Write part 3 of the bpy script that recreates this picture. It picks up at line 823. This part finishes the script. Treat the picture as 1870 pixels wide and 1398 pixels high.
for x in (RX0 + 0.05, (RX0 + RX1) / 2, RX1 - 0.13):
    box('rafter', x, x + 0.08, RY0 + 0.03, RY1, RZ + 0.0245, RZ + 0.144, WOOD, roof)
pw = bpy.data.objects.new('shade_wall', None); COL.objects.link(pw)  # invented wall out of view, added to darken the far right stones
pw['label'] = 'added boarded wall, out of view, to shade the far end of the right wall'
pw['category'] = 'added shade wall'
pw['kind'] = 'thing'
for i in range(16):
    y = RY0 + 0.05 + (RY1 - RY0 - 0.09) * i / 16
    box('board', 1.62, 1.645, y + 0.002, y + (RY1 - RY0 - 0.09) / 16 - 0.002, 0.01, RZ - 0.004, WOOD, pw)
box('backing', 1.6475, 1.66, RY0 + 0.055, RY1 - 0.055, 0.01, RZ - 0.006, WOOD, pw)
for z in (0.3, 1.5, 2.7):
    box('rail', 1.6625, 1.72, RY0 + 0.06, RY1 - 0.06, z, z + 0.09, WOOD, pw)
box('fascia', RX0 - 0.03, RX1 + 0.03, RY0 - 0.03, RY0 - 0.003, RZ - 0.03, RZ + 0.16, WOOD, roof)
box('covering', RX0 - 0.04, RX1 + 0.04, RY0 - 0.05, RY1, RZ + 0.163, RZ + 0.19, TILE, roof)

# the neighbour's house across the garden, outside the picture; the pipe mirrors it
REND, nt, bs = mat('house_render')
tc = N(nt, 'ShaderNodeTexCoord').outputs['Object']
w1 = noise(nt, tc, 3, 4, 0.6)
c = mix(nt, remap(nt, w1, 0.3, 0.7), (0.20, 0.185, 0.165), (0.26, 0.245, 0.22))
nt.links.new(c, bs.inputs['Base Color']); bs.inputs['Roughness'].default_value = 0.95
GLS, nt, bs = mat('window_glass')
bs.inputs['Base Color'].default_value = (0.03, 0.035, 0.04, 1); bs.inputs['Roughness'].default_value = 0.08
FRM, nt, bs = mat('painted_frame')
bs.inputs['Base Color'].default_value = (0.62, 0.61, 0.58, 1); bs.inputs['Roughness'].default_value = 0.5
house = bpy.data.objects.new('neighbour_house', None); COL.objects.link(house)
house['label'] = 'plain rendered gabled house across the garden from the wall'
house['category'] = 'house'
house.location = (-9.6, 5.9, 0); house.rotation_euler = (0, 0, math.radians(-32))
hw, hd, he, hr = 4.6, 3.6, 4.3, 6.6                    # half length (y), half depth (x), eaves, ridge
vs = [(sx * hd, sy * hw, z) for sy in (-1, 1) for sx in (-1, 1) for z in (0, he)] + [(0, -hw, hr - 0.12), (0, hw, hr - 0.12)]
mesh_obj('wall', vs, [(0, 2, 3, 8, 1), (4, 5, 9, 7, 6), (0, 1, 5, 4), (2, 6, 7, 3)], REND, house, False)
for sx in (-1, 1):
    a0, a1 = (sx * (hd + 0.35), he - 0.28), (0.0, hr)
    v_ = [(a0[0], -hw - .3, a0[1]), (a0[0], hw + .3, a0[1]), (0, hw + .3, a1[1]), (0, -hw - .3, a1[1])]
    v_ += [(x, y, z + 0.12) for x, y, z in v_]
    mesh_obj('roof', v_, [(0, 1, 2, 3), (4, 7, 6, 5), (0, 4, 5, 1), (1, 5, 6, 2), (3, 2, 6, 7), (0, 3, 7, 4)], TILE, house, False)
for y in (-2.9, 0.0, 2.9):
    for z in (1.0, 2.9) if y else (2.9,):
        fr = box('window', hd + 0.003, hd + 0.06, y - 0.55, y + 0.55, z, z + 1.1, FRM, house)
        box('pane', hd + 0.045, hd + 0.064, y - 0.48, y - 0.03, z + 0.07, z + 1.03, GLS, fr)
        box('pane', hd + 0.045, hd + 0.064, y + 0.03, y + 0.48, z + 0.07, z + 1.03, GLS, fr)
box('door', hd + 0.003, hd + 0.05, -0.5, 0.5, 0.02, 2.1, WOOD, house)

- _WORK INSTRUCTIONS_: Your task is to transcribe the material exactly.

- _EXERCISE RESPONSE_:
Write part 3 of the bpy script that recreates this picture. It picks up at line 823. This part finishes the script. Treat the picture as 1870 pixels wide and 1398 pixels high.
for x in (RX0 + 0.05, (RX0 + RX1) / 2, RX1 - 0.13):
    box('rafter', x, x + 0.08, RY0 + 0.03, RY1, RZ + 0.0245, RZ + 0.144, WOOD, roof)
pw = bpy.data.objects.new('shade_wall', None); COL.objects.link(pw)  # invented wall out of view, added to darken the far right stones
pw['label'] = 'added boarded wall, out of view, to shade the far end of the right wall'
pw['category'] = 'added shade wall'
pw['kind'] = 'thing'
for i in range(16):
    y = RY0 + 0.05 + (RY1 - RY0 - 0.09) * i / 16
    box('board', 1.62, 1.645, y + 0.002, y + (RY1 - RY0 - 0.09) / 16 - 0.002, 0.01, RZ - 0.004, WOOD, pw)
box('backing', 1.6475, 1.66, RY0 + 0.055, RY1 - 0.055, 0.01, RZ - 0.006, WOOD, pw)
for z in (0.3, 1.5, 2.7):
    box('rail', 1.6625, 1.72, RY0 + 0.06, RY1 - 0.06, z, z + 0.09, WOOD, pw)
box('fascia', RX0 - 0.03, RX1 + 0.03, RY0 - 0.03, RY0 - 0.003, RZ - 0.03, RZ + 0.16, WOOD, roof)
box('covering', RX0 - 0.04, RX1 + 0.04, RY0 - 0.05, RY1, RZ + 0.163, RZ + 0.19, TILE, roof)

# the neighbour's house across the garden, outside the picture; the pipe mirrors it
REND, nt, bs = mat('house_render')
tc = N(nt, 'ShaderNodeTexCoord').outputs['Object']
w1 = noise(nt, tc, 3, 4, 0.6)
c = mix(nt, remap(nt, w1, 0.3, 0.7), (0.20, 0.185, 0.165), (0.26, 0.245, 0.22))
nt.links.new(c, bs.inputs['Base Color']); bs.inputs['Roughness'].default_value = 0.95
GLS, nt, bs = mat('window_glass')
bs.inputs['Base Color'].default_value = (0.03, 0.035, 0.04, 1); bs.inputs['Roughness'].default_value = 0.08
FRM, nt, bs = mat('painted_frame')
bs.inputs['Base Color'].default_value = (0.62, 0.61, 0.58, 1); bs.inputs['Roughness'].default_value = 0.5
house = bpy.data.objects.new('neighbour_house', None); COL.objects.link(house)
house['label'] = 'plain rendered gabled house across the garden from the wall'
house['category'] = 'house'
house.location = (-9.6, 5.9, 0); house.rotation_euler = (0, 0, math.radians(-32))
hw, hd, he, hr = 4.6, 3.6, 4.3, 6.6                    # half length (y), half depth (x), eaves, ridge
vs = [(sx * hd, sy * hw, z) for sy in (-1, 1) for sx in (-1, 1) for z in (0, he)] + [(0, -hw, hr - 0.12), (0, hw, hr - 0.12)]
mesh_obj('wall', vs, [(0, 2, 3, 8, 1), (4, 5, 9, 7, 6), (0, 1, 5, 4), (2, 6, 7, 3)], REND, house, False)
for sx in (-1, 1):
    a0, a1 = (sx * (hd + 0.35), he - 0.28), (0.0, hr)
    v_ = [(a0[0], -hw - .3, a0[1]), (a0[0], hw + .3, a0[1]), (0, hw + .3, a1[1]), (0, -hw - .3, a1[1])]
    v_ += [(x, y, z + 0.12) for x, y, z in v_]
    mesh_obj('roof', v_, [(0, 1, 2, 3), (4, 7, 6, 5), (0, 4, 5, 1), (1, 5, 6, 2), (3, 2, 6, 7), (0, 3, 7, 4)], TILE, house, False)
for y in (-2.9, 0.0, 2.9):
    for z in (1.0, 2.9) if y else (2.9,):
        fr = box('window', hd + 0.003, hd + 0.06, y - 0.55, y + 0.55, z, z + 1.1, FRM, house)
        box('pane', hd + 0.045, hd + 0.064, y - 0.48, y - 0.03, z + 0.07, z + 1.03, GLS, fr)
        box('pane', hd + 0.045, hd + 0.064, y + 0.03, y + 0.48, z + 0.07, z + 1.03, GLS, fr)
box('door', hd + 0.003, hd + 0.05, -0.5, 0.5, 0.02, 2.1, WOOD, house)